Freight News | February 1, 2010 | View Comments
  • Royal Dutch Shell Plc, Europe’s second-largest oil company, may need to cut more jobs this year to control operating costs as a recovery in energy demand waits until the second half.

    “It’s normal in any business that you have to go further and you have
    to operate your operating expenditure in a very tough way,” Chief
    Executive Officer Peter Voser said in a Bloomberg Television interview
    in Davos, Switzerland. “As part of that, it may also mean that some
    more people have to go.”

    Voser took over from Jeroen van der Veer in July and complained that
    Shell’s operations had become “too complex.” Voser merged units and cut
    about 5,000 jobs, including senior management posts. About 15 percent
    of Shell’s refining capacity was placed under review, while the company
    is also scaling back expansion in production from Canadian tar sands.

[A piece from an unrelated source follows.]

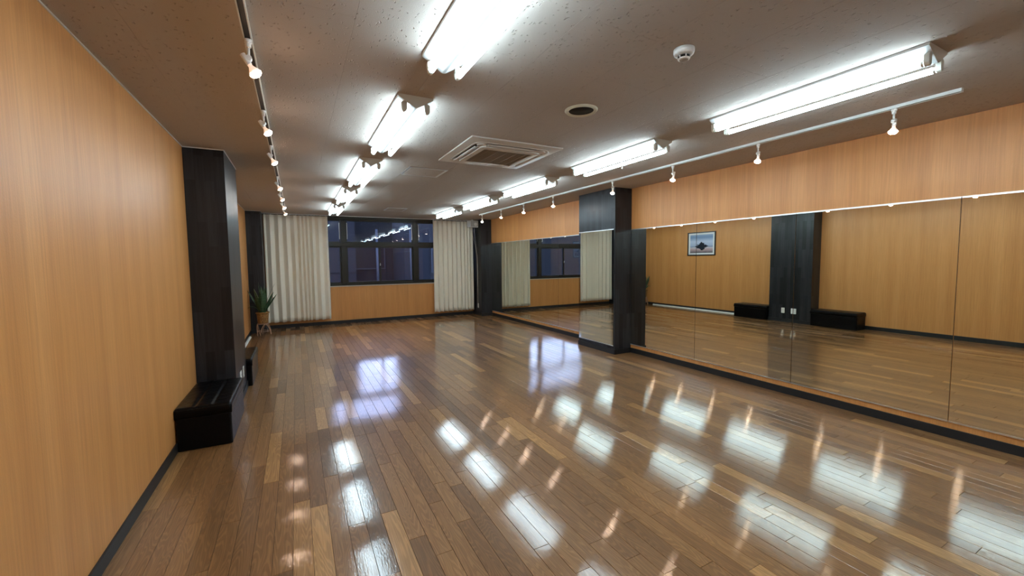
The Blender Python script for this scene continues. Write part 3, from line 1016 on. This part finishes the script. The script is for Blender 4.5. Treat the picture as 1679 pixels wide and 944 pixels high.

    Swiss-born Voser inherited the industry’s biggest spending program in
    2009, amounting to $32 billion, in the middle of a global economic
    crisis that forced oil companies to delay some projects and cancel
    others. Shell cut operating costs by about $1 billion in the first nine
    months of last year.

    “I’m a little bit more cautious on the recovery,” Voser said. “We still
    see some effects from the stimulus package into 2010, some of the
    consumption-driven demand is not coming back, so I’m rather more
    pessimistic for the first half of the year than I am maybe for the
    whole year or the second half.”

    Voser’s Priority

    Voser’s priority is to revive production growth with new projects in
    Qatar and Malaysia after output fell below 3 million barrels of oil
    equivalent a day. Shell has spent billions of dollars on unconventional
    oil projects such as the gas-to- liquids plant in Qatar and is also
    venturing into Iraq with exploration and production deals.

    Shell is looking at Venezuela, Voser said. “We are studying the bids
    which are now coming into the wider domain in Venezuela, and we will
    decide if we bid or not in the future,” he said.

    Venezuela’s oil ministry is taking offers from companies that paid $2
    million each to bid for the minority stakes in three new projects that
    will pump and refine oil from the Carabobo areas of the Orinoco Belt.
    The winners will get a 40 percent stake in the projects.